It has been almost a year now since I left Nazareth House in Hammersmith to join the Greyfriars – the Friars Minor Conventual. The three years as chaplain in hammersmith were very happy years, and I am grateful to the Sisters for allowing me to minister to them and to the residents. It was a new form of ministry to me and so it became a time of learning and growth. Looking back now, I believe my experience of working with the residents can best be described in a short contribution I wrote for the NCCT Annual Report of 2017.

 

The Sisters of Nazareth are known for creating spaces of welcome and care in cities and suburbs throughout the world. Here people find more than just a modern professional care home, but a place of peace, loving attention, and spiritual nourishment. As chaplain at Nazareth Care in Hammersmith I am privileged to  share in the life and work of the sisters. This means that the chaplain’s pastoral and sacramental ministry is exercised with a genuine love for the residents and that the core values of the Congregation become a part of one’s daily life in the House.

Over the past two years, I have discovered that the principal role of the chaplain has more to do with presence than it has to do with accomplishing many tasks. The daily presence of the chaplain at Mass, on the floors and at those critical moments of spiritual care, reminds the residents that they are loved by God and cared for by the Church. For so many of the residents who throughout their lives have been committed members of parish communities and now find themselves arriving at the end stages of life, the concern and care of the Church is extremely important. Many suffer from varying degrees of dementia, some are in the advanced stages of terminal illness, and others are no longer able to care for their increasingly frail bodies. The chaplain leaves to the professional nursing and care staff the attention these conditions demand. In the face of the overwhelming physical needs of the residents, the chaplain has very little, if anything to offer. What he has to offer is the gift of time, presence and prayer.

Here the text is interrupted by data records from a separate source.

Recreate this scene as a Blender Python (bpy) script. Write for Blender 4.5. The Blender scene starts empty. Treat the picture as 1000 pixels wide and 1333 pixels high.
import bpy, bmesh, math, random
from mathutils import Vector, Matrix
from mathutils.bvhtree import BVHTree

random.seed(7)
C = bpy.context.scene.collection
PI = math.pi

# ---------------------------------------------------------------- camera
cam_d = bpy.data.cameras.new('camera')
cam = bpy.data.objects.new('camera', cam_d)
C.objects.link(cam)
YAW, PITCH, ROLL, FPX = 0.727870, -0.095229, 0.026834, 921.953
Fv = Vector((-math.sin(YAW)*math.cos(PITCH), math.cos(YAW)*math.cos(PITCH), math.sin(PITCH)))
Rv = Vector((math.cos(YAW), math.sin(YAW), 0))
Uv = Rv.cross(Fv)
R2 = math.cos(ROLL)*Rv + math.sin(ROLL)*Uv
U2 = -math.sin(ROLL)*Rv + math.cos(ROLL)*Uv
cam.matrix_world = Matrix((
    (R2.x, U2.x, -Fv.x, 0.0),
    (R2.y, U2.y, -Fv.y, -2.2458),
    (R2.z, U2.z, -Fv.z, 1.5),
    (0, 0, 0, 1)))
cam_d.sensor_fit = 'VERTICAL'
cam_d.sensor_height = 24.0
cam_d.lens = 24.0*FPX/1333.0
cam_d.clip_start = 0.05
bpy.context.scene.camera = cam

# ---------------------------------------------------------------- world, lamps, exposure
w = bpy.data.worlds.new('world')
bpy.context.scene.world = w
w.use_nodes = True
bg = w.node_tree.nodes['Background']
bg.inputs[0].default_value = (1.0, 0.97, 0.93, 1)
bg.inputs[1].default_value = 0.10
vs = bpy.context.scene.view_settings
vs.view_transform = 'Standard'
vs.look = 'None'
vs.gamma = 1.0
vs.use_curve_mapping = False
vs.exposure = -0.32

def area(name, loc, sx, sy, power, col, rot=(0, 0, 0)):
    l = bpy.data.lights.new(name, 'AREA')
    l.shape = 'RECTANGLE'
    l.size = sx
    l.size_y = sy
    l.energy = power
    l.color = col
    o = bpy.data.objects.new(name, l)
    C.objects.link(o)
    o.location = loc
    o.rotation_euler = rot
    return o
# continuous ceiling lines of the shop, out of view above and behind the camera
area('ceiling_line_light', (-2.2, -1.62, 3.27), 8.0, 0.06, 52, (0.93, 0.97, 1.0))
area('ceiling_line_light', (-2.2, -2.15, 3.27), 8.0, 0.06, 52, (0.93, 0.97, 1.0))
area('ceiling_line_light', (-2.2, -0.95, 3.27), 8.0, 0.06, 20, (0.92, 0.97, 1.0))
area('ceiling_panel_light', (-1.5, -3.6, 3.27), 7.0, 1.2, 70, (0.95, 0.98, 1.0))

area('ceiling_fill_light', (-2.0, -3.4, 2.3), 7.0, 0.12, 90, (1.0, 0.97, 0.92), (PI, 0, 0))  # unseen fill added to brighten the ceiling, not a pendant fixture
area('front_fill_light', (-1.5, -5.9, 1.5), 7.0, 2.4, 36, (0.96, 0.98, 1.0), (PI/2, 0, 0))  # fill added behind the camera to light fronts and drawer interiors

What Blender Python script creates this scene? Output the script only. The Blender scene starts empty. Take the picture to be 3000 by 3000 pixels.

He serves them when he respects their unique individuality and the fullness of their life experience, when he recognises their spiritual depths and rich inner lives, and when he looks beyond the signs of their frailty and to the beloved child of God within each of them.

He prays for them and with them now that they can no longer articulate their own thoughts, feelings and intentions. He looks for them when they are absent from their daily Mass – bringing them Holy Communion and the collective concern of the other daily Mass goers. On Sundays he shares in their joy when their family attend Mass with them. In their pain and feelings of isolation, his vocation reminds them that their suffering is not in vain. In the fatigue and frustration of their condition, his ministry is a strengthening presence. In the anxiety and doubt that sometimes pervade their final days, his faith assures them that beyond the veil of death is light and joy in the eternal presence of God.

In ministering the spiritual, pastoral and sacramental life of the Church to the residents, the chaplain is a comforting friend and hope-filled presence. He shares this ministry with the Sisters, is inspired by their devotion to the residents, and strengthened by their support.

 

I also enjoyed the opportunity to teach and guide the novices who come to Hammersmith from all parts of the world to undergo their two year formation experience at the motherhouse. I am grateful to the novice-mistress for the opportunity and challenge of working with the novices and being able to share a part of their journey.

The nature of the ministry also gave me time for reading and reflection, prayer and discernment, which led me to where I happily find myself today.

I have visited Nazareth House in Hammersmith a couple of times in the last year, and it is a joy to see everybody again and to be in the old place, which is filled with so many good memories. My continued prayers for the sisters, the residents, and all who work and live there.